__BRIEF__
Repeat the listing in full, word for word.

Records from a data collection:
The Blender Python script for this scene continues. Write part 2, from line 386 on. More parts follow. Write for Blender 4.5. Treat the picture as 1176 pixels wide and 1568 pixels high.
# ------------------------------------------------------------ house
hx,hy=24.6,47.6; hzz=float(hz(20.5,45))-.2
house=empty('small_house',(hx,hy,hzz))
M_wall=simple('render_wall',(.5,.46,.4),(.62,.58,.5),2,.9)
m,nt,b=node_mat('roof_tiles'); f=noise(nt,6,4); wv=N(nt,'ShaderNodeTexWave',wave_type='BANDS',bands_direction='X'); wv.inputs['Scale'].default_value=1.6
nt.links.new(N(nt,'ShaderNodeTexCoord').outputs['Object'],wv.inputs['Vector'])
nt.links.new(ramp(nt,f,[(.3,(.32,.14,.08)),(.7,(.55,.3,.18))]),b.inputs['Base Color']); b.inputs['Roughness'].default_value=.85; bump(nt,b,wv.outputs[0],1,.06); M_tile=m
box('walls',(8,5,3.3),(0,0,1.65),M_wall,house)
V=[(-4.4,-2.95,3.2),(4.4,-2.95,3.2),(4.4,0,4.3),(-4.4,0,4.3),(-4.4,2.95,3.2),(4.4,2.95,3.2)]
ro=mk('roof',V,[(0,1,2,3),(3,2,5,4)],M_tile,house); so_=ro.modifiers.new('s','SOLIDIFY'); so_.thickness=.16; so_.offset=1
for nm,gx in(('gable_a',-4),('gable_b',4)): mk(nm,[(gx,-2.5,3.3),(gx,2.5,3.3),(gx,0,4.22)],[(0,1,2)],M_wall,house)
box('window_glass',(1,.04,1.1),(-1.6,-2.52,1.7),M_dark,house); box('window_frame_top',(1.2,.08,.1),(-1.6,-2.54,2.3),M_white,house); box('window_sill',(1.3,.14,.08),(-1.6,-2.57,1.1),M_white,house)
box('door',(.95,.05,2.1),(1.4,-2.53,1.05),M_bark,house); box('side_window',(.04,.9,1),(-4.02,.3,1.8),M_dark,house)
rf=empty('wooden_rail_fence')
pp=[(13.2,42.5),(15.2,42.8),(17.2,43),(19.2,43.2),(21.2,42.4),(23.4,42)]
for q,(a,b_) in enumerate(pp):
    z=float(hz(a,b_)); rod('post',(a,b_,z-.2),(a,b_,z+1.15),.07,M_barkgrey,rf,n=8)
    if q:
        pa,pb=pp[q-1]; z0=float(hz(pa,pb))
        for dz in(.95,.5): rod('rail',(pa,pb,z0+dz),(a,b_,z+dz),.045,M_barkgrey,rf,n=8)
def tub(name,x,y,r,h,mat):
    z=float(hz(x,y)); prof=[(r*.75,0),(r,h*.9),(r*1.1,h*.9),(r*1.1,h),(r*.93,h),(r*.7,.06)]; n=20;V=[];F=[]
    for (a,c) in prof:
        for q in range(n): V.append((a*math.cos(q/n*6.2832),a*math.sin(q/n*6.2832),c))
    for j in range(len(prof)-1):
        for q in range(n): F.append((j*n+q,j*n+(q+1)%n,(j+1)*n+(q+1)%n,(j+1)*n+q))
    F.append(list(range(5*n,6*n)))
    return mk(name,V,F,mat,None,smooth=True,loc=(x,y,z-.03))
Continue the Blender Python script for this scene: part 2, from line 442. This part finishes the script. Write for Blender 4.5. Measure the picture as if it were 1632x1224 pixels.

__THE RESULT__
The Blender Python script for this scene continues. Write part 2, from line 386 on. More parts follow. Write for Blender 4.5. Treat the picture as 1176 pixels wide and 1568 pixels high.
# ------------------------------------------------------------ house
hx,hy=24.6,47.6; hzz=float(hz(20.5,45))-.2
house=empty('small_house',(hx,hy,hzz))
M_wall=simple('render_wall',(.5,.46,.4),(.62,.58,.5),2,.9)
m,nt,b=node_mat('roof_tiles'); f=noise(nt,6,4); wv=N(nt,'ShaderNodeTexWave',wave_type='BANDS',bands_direction='X'); wv.inputs['Scale'].default_value=1.6
nt.links.new(N(nt,'ShaderNodeTexCoord').outputs['Object'],wv.inputs['Vector'])
nt.links.new(ramp(nt,f,[(.3,(.32,.14,.08)),(.7,(.55,.3,.18))]),b.inputs['Base Color']); b.inputs['Roughness'].default_value=.85; bump(nt,b,wv.outputs[0],1,.06); M_tile=m
box('walls',(8,5,3.3),(0,0,1.65),M_wall,house)
V=[(-4.4,-2.95,3.2),(4.4,-2.95,3.2),(4.4,0,4.3),(-4.4,0,4.3),(-4.4,2.95,3.2),(4.4,2.95,3.2)]
ro=mk('roof',V,[(0,1,2,3),(3,2,5,4)],M_tile,house); so_=ro.modifiers.new('s','SOLIDIFY'); so_.thickness=.16; so_.offset=1
for nm,gx in(('gable_a',-4),('gable_b',4)): mk(nm,[(gx,-2.5,3.3),(gx,2.5,3.3),(gx,0,4.22)],[(0,1,2)],M_wall,house)
box('window_glass',(1,.04,1.1),(-1.6,-2.52,1.7),M_dark,house); box('window_frame_top',(1.2,.08,.1),(-1.6,-2.54,2.3),M_white,house); box('window_sill',(1.3,.14,.08),(-1.6,-2.57,1.1),M_white,house)
box('door',(.95,.05,2.1),(1.4,-2.53,1.05),M_bark,house); box('side_window',(.04,.9,1),(-4.02,.3,1.8),M_dark,house)
rf=empty('wooden_rail_fence')
pp=[(13.2,42.5),(15.2,42.8),(17.2,43),(19.2,43.2),(21.2,42.4),(23.4,42)]
for q,(a,b_) in enumerate(pp):
    z=float(hz(a,b_)); rod('post',(a,b_,z-.2),(a,b_,z+1.15),.07,M_barkgrey,rf,n=8)
    if q:
        pa,pb=pp[q-1]; z0=float(hz(pa,pb))
        for dz in(.95,.5): rod('rail',(pa,pb,z0+dz),(a,b_,z+dz),.045,M_barkgrey,rf,n=8)
def tub(name,x,y,r,h,mat):
    z=float(hz(x,y)); prof=[(r*.75,0),(r,h*.9),(r*1.1,h*.9),(r*1.1,h),(r*.93,h),(r*.7,.06)]; n=20;V=[];F=[]
    for (a,c) in prof:
        for q in range(n): V.append((a*math.cos(q/n*6.2832),a*math.sin(q/n*6.2832),c))
    for j in range(len(prof)-1):
        for q in range(n): F.append((j*n+q,j*n+(q+1)%n,(j+1)*n+(q+1)%n,(j+1)*n+q))
    F.append(list(range(5*n,6*n)))
    return mk(name,V,F,mat,None,smooth=True,loc=(x,y,z-.03))
Continue the Blender Python script for this scene: part 2, from line 442. This part finishes the script. Write for Blender 4.5. Measure the picture as if it were 1632x1224 pixels.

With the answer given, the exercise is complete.